Klik op [TCP/IP Setting] - [TCP/IP Setting] in het tabblad [Network] om dit scherm weer te geven.
Configureer de netwerkinstellingen om dit apparaat te gebruiken door verbinding te maken met de TCP/IP-omgeving.
Selecteer om TCP/IP te gebruiken [Enable] uit de vervolgkeuzelijst [TCP/IP Setting].
Geef zo nodig de [Network Speed] aan. De standaardinstelling is [Auto].
Specificeer om een Ipv4 IP-adres aan te geven de toewijzingsmethode van het IP-adres bij [IP Address Setting Method] in IPv4.
Indien u [Direct Setting] selecteerde voor [IP Address Setting Method], voer dan [IP Address], [Subnet Mask] en [Default Gateway] in.
Indien u [Auto Input] selecteerde voor [IP Address Setting Method] wordt het IP-adres automatisch toegewezen door DHCP of een andere methode. Selecteer ook de methode voor automatische invoer.
Selecteer om IPv6 te gebruiken [ON] uit de vervolgkeuzelijst [IPv6].
Om een globaal IPv6-adres toe te wijzen, selecteer [ON] uit de vervolgkeuzelijst [IPv6 Auto Setting].
Om een globaal IPv6-adres toe te wijzen met DHCPv6, selecteer [ON] uit de vervolgkeuzelijst [DHCPv6 Auto Setting].
Indien u [OFF] selecteerde voor [IPv6 Auto Setting] vul dan [Global Address], [Global Address Prefix Length] en [IPv6 Gateway Address] in.
Verander zo nodig de poortnummers in [Raw Port Number]. Indien er een ongebruikt poortnummer is, vink dan het vakje van het poortnummer af.
Indien een DNS-server gebruikt wordt in de TCP/IP-omgeving en u wil de hostnaam gebruiken om het apparaat met de omgeving te verbinden, vul dan [DNS Host Name] in.
Selecteer om de dynamische DNS-functie in te schakelen [Enable] van [Dynamic DNS Setting]. Selecteer zo ook, om Link-Local Multicast Name Resolution (LLMNR) te gebruiken, Inschakelen in de vervolgkeuzelijst van de [LLMNR Setting].
Om automatisch een domeinnaam te verkrijgen in een omgeving waarin DHCP of een andere gelijkaardige methode wordt gebruikt, selecteer [Enable] bij [Domain Name Auto Obtain]. Indien u automatisch een zoekdomeinnaam wil verkrijgen, selecteer dan Inschakelen in de vervolgkeuzelijst [Search Domain Name Auto].
Indien u de domeinnaam niet automatisch wil verkrijgen, voer dan [DNS Default Domain Name] in.
Indien u de zoekdomeinnaam niet automatisch wil verkrijgen, voer dan [DNS Search Domain] in.

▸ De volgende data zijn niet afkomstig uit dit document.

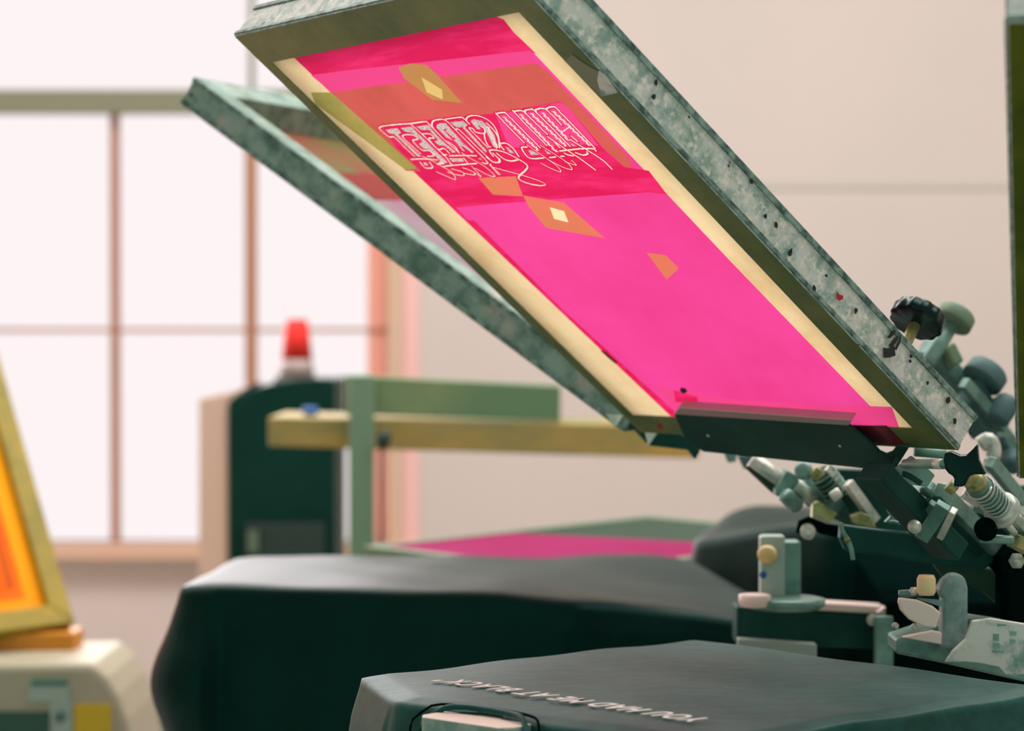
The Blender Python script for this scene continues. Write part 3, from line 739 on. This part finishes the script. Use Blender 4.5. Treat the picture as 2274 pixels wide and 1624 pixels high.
# fluted black clamp knob above the rail
def knob(u, v, y, ax, R, T, mt, name, parent, flute=0, shaft=None, dome=.3):
    c = A(u, v, y); ax = V(ax).normalized()
    m = MB(); m.lathe(c, ax, [(0, R * .30), (.001, R * .82), (.002, R * .97), (T * .2, R), (T * .85, R * .97), (T, R * (1 - dome * .5)), (T * 1.03, R * .3)], mt, 96 if flute else 32, flute, .06 if flute else 0)
    o = part(m, name, parent)
    if shaft:
        m = MB(); m.tube(c - ax * shaft[0], c + ax * .001, shaft[1], shaft[2], 20); part(m, 'knob_shaft', parent)
    return o
knob(2031, 722, 2.17, nv * .86 - wv * .15, .0250, .0160, BLACKP, 'clamp_knob', a1, flute=12, shaft=(.03, .0052, BRASS))
knob(2112, 722, 2.45, nv, .020, .017, KNOBG, 'clamp_knob', a1, shaft=(.05, .008, STEEL))
# star knob with its spindle at the corner
m = MB(); m.tube(A(2008, 1031, 2.08), A(2104, 1031, 2.03), .0042, STEEL, 20); m.lathe(A(2078, 1031, 2.043), A(2104, 1031, 2.03) - A(2008, 1031, 2.08), [(0, .0044), (.009, .0044)], STEELL, 20); part(m, 'knob_shaft', a1)
m = MB(); pts = []
star = [(2097, 1006), (2112, 1003), (2132, 1012), (2146, 1011), (2160, 998), (2171, 985), (2172, 1003), (2174, 1022), (2183, 1040), (2191, 1055), (2166, 1054), (2152, 1058), (2145, 1074), (2140, 1082), (2116, 1081), (2119, 1060), (2106, 1052), (2097, 1040), (2094, 1022)]
m.prism([A(u, v, 2.02) for u, v in star], V((.004, .016, 0)), BLACKP); part(m, 'star_knob', a1, .002)
m = MB(); m.prism([A(u, v, 2.10) for u, v in ((1988, 1040), (2024, 1012), (2060, 1040), (2077, 1056), (2060, 1082), (2022, 1077), (2006, 1062))], V((0, .004, 0)), STEEL); part(m, 'corner_bracket', a1, .001)
m = MB(); m.path([A(u, v, 2.09) for u, v in ((2004, 1052), (2020, 1058), (2036, 1068), (2046, 1074))], .0025, DSTEEL); part(m, 'bracket_slot', a1)
m = MB(); m.prism([A(u, v, 2.14) for u, v in ((1995, 1006), (2010, 1000), (1992, 1036), (1982, 1042))], V((0, .01, 0)), DSTEEL); part(m, 'clamp_tongue', a1)
m = MB(); m.tube(A(2030, 1002, 2.2), A(2100, 1008, 2.2), .005, STEEL); part(m, 'cross_rod', a1)
# arm body, dark bars and flange
m = MB(); m.prism([A(u, v, 2.44) for u, v in ((1822, 1042), (1962, 1046), (1996, 1075), (2060, 1092), (2120, 1180), (1990, 1190), (1900, 1140))], V((0, .03, 0)), DSTEEL); part(m, 'arm_gusset', a1, .001)
m = MB(); m.prism([A(u, v, 2.22) for u, v in ((1868, 1166), (1960, 1178), (2120, 1196), (2246, 1214), (2230, 1236), (2182, 1268), (2098, 1258), (1960, 1236), (1878, 1224), (1866, 1196))], V((0, .02, 0)), DSTEEL); part(m, 'head_flange', press, .002)
m = MB(); m.prism([A(u, v, 2.26) for u, v in ((2072, 1250), (2200, 1262), (2236, 1290), (2238, 1372), (2226, 1352), (2190, 1320), (2150, 1296), (2100, 1288))], V((0, .02, 0)), DOLIVE); part(m, 'gusset_plate', press, .002)
m = MB(); m.prism([A(u, v, 2.18) for u, v in ((2226, 1236), (2250, 1212), (2300, 1210), (2300, 1400), (2238, 1392), (2238, 1290), (2222, 1268))], V((0, .06, 0)), MACH); part(m, 'pivot_housing', press, .003)
m = MB(); m.lathe(A(2258, 1246, 2.178), (-.2, -1, .1), [(0, .0075), (.004, .0075), (.004, .0055), (.009, .005)], STEELL, 6); part(m, 'pivot_bolt', press)
m = MB(); m.prism([A(u, v, 2.3) for u, v in ((2238, 1084), (2300, 1078), (2300, 1148), (2266, 1148))], V((0, .02, 0)), DSTEEL)
m.bar(A(2240, 1120, 2.3), A(2300, 1150, 2.3), .012, .008, STEELL); part(m, 'head_bracket', press, .001)

# light rail and block (centre right)
m = MB(); m.bar(A(2086, 1088, 2.16), A(2216, 1222, 2.22), .012, .014, STEEL, up=nv)
m.bar(A(2060, 1108, 2.17), A(2176, 1226, 2.22), .006, .010, DSTEEL, up=nv); part(m, 'slide_rail', a1, .0008)
m = MB(); m.bar(A(2096, 1122, 2.13), A(2048, 1194, 2.16), .013, .008, STEEL, up=nv)
m.bar(A(2118, 1134, 2.13), A(2090, 1192, 2.15), .006, .010, STEELL, up=nv); m.bar(A(2074, 1118, 2.15), A(2036, 1172, 2.17), .007, .008, STEEL, up=nv); part(m, 'clamp_block', a1, .0008)
m = MB(); m.lathe(A(2056, 1098, 2.15), nv, [(0, .007), (.006, .007), (.006, .004), (.012, .004)], STEEL, 6)
m.lathe(A(2034, 1172, 2.15), (-.5, -1, .3), [(0, .006), (.006, .006)], STEELL, 16); part(m, 'hex_bolt', a1)
m = MB(); m.lathe(A(2012, 1118, 2.24), (-.3, -1, .4), [(0, .019), (.012, .018), (.014, .012)], STEEL, 32); part(m, 'pivot_disc', a1)
m = MB(); m.prism([A(u, v, 2.25) for u, v in ((1966, 1160), (1996, 1130), (2018, 1168))], V((0, .01, 0)), STEEL); part(m, 'small_gusset', a1)
m = MB(); m.path(spline([A(1976, 1160, 2.2), A(1982, 1159, 2.2), A(1992, 1161, 2.2), A(1998, 1164, 2.2)]), .0016, STEEL); part(m, 'cotter_pin', a1)
# spring cylinder at the right
sa = A(2168, 1074, 2.10); sb = A(2226, 1134, 2.14)
m = MB(); m.tube(sa, sb, .0105, STEEL, 28); m.lathe(sb - (sb - sa).normalized() * .008, sb - sa, [(0, .0125), (.003, .0160), (.010, .0165), (.013, .014), (.013, .008)], STEELL, 28)
part(m, 'spring_cup', a1)
m = MB(); m.coil(sa + (sb - sa) * .1, sb - (sb - sa) * .12, .0118, .0012, 7, STEELL); part(m, 'coil_spring', a1)
m = MB(); m.lathe(A(2158, 1062, 2.09), sb - sa, [(0, .006), (.003, .0095), (.011, .0095), (.014, .007)], BRASS, 24); part(m, 'spring_cap', a1)
m = MB(); m.tube(A(2106, 1076, 2.12), A(2122, 1090, 2.12), .006, BRASS, 20); part(m, 'brass_nut', a1)
m = MB(); m.bar(A(2140, 1092, 2.12), A(2180, 1116, 2.12), .010, .010, STEELL, up=nv); part(m, 'stop_block', a1, .001)
m = MB(); m.bar(A(2200, 1026, 2.26), A(2300, 1150, 2.32), .010, .012, STEEL, up=nv); m.bar(A(2180, 1130, 2.2), A(2290, 1236, 2.25), .020, .012, DSTEEL, up=nv); part(m, 'side_rail', a1, .001)
m = MB(); m.tube(A(2232, 1158, 2.14), A(2254, 1186, 2.15), .003, STEELL); m.tube(A(2256, 1150, 2.16), A(2300, 1190, 2.18), .005, STEELL); m.tube(A(2176, 1196, 2.14), A(2250, 1200, 2.14), .004, STEEL); m.tube(A(2184, 1172, 2.14), A(2226, 1166, 2.14), .003, STEEL); part(m, 'tie_rod', a1)
m = MB(); m.lathe(A(2190, 1178, 2.13), (-.3, -1, .3), [(0, .010), (.008, .010), (.008, .006), (.009, .0055)], MACH, 20); part(m, 'rubber_stop', a1)
m = MB(); m.bar(A(2250, 1200, 2.15), A(2300, 1226, 2.17), .012, .012, BRASS, up=nv); part(m, 'brass_block', a1, .001)

# print arm of another station, behind the right rail
a3 = MB(); a3.bar(A(2062, 770, 2.5), A(2250, 1010, 2.6), .024, .02, STEEL, up=nv); a3 = part(a3, 'print_arm', bevel=.002, label='blurred steel arm with two rounded knobs behind the right rail')
knob(2176, 850, 2.5, nv * .9 + V((.12, 0, 0)), .0225, .020, KNOBT, 'clamp_knob', a3, shaft=(.05, .009, KNOBT))
m = MB(); m.bar(A(2150, 870, 2.5), A(2196, 960, 2.52), .028, .03, KNOBT, up=nv); m.lathe(A(2212, 935, 2.48), nv, [(0, .012), (.02, .014), (.03, .010)], KNOBT, 20); part(m, 'clamp_housing', a3, .003)
m = MB(); m.bar(A(2098, 768, 2.5), A(2120, 812, 2.5), .022, .014, KNOBG, up=nv); part(m, 'clamp_block', a3, .003)
m = MB(); m.bar(A(2140, 850, 2.46), A(2230, 950, 2.5), .010, .012, STEEL, up=nv); part(m, 'slide_rail', a3, .001)
m = MB(); m.path(spline([A(2176, 988, 2.4), A(2196, 978, 2.4), A(2206, 1006, 2.4), A(2190, 1050, 2.4)]), .008, STEELL, 12); part(m, 'bent_strap', a3)
m = MB(); m.path(spline([A(2226, 970, 2.5), A(2236, 990, 2.5), A(2250, 1005, 2.5)]), .0035, KNOBT, 10); m.lathe(A(2250, 1026, 2.5), (-.4, -1, .2), [(0, .013), (.01, .013), (.01, .006), (.016, .006)], KNOBT, 20); part(m, 'lock_nut', a3)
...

Tot 251 tekens met één byte kunnen gebruikt worden.
Indien u hostnamen wil gebruiken voor de resolutie van namen bij het verkrijgen van toegang tot computers en servers op het netwerk van het apparaat, configureer dan [DNS Server Settings (IPv4)] en [DNS Server Settings (IPv6)] voor respectievelijk IPv4 en IPv6.
Om het adres van de DNS-server automatisch te verkrijgen, selecteer [Enable] uit de vervolgkeuzelijst [DNS Server Auto Setting] en voer het adres in van de gebruikte DNS-server.
Om Line Printer Daemon (LPD) in te schakelen, selecteer [Enable] uit de vervolgkeuzelijst [LPD Setting]. Om LPR-afdrukken te gebruiken, moet deze ingesteld zijn op [Enable].
Om LLTD (Link Layer Topology Discovery) in te schakelen, selecteer [Enable] uit de vervolgkeuzelijst [LLTD Setting]. Met LLTD kan het apparaat in de netwerkkaart op Windows-computers worden weergegeven.
Om SSDP (Simple Service Discovery Protocol) in te schakelen, selecteer [Enable] uit de vervolgkeuzelijst [SSDP Setting]. SSDP inschakelen zorgt ervoor dat u de dienst vindt die het apparaat kan leveren vanuit de software en andere diensten op het netwerk.
Klik op [OK]op het scherm instellingen voltooid.
Als een instelling met een asterisk (*) gewijzigd is, schakelt u de voeding voor de machine uit en weer in.